Tanda-tanda orang yang beriman sebagai berikut:
1. Jika disebut nama Allah, maka hatinya bergetar dan berusaha agar ilmu Allah tidak lepas dari syaraf memorinya, serta jika dibacakan ayat al-Qur’an, maka bergejolak hatinya untuk segera melaksanakannya
2. Senantiasa tawakal
3. Tertib dalam melaksanakan shalat dan selalu menjaga
4. Menafkahkan rezki yang diterimanya
5. Menghindari perkataan yang tidak bermanfaat dan menjaga kehormatan
6. Memelihara amanah dan menepati janji
7. Berjihad di jalan Allah dan suka menolong
8. Tidak meninggalkan pertemuan sebelum meminta izin
Seseorang baru dinyatakan beriman dan bertakwa, apabila sudah mengucapkan kalimat tauhid dalam syahadat asyhadu allaa ilaaha illa Alah, (Aku bersaksi bahwa tidak ada Tuhan selain Allah), kemudian diikuti dengan mengamalkan semua perintah Allah dan meninggalkan segala larangan-Nya.

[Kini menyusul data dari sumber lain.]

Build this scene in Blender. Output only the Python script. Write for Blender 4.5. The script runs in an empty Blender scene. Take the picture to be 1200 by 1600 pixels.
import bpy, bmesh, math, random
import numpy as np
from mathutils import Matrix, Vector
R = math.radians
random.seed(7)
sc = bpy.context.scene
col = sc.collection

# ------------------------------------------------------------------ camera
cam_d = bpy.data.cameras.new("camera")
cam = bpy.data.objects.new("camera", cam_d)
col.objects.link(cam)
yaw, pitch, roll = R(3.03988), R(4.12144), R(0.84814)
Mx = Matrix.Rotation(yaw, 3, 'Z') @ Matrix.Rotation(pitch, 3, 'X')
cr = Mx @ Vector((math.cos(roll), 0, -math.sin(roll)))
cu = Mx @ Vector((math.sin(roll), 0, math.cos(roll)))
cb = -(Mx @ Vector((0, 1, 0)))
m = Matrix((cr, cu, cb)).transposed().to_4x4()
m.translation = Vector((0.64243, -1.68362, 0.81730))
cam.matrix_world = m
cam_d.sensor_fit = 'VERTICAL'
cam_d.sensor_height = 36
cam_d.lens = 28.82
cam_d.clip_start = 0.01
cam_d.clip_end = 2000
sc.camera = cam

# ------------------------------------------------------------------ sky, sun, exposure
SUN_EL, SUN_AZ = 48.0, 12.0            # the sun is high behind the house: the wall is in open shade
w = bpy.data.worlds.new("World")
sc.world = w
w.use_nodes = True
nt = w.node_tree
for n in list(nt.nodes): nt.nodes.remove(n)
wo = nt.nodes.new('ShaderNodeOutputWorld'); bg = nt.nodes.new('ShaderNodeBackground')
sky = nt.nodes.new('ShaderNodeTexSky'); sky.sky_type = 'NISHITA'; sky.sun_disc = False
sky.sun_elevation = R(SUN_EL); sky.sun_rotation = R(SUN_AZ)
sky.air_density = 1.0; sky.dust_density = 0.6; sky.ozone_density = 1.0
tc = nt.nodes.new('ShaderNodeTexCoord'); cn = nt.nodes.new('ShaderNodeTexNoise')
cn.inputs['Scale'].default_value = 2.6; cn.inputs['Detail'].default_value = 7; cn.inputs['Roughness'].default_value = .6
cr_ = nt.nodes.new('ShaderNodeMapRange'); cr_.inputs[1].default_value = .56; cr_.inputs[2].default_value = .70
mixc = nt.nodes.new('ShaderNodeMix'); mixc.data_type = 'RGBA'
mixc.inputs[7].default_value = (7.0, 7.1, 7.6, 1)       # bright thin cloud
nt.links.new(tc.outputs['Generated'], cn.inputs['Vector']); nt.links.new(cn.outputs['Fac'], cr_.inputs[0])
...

Peran Iman dan Takwa dalam Menjawab Problema dan Tantangan Kehidupan Modern
·       Iman melenyapkan kepercayaan pada kekuasaan benda
·       Iman menanamkan semangat berani menghadapi maut
·       Iman menanamkan sikap self help dalam kehidupan
·       Iman memberikan ketenangan jiwa
·       Iman memberikan kehidupan yang baik
·       Iman melahirkan sikap ikhlas dan konsekuen
·       Iman memberikan keberuntungan
·       Iman mencegah penyakit

3.2 Saran
Masyarakat seharusnya benar-benar memahami arti dari keimanan dan ketakwaan serta memupuk keimanan dan ketakwaan tersebut di dalam diri mereka, sebab 2 hal tersebut sangat berperan dan berpengaruh penting terhadap diri manusia dalam menjalani kehidupan.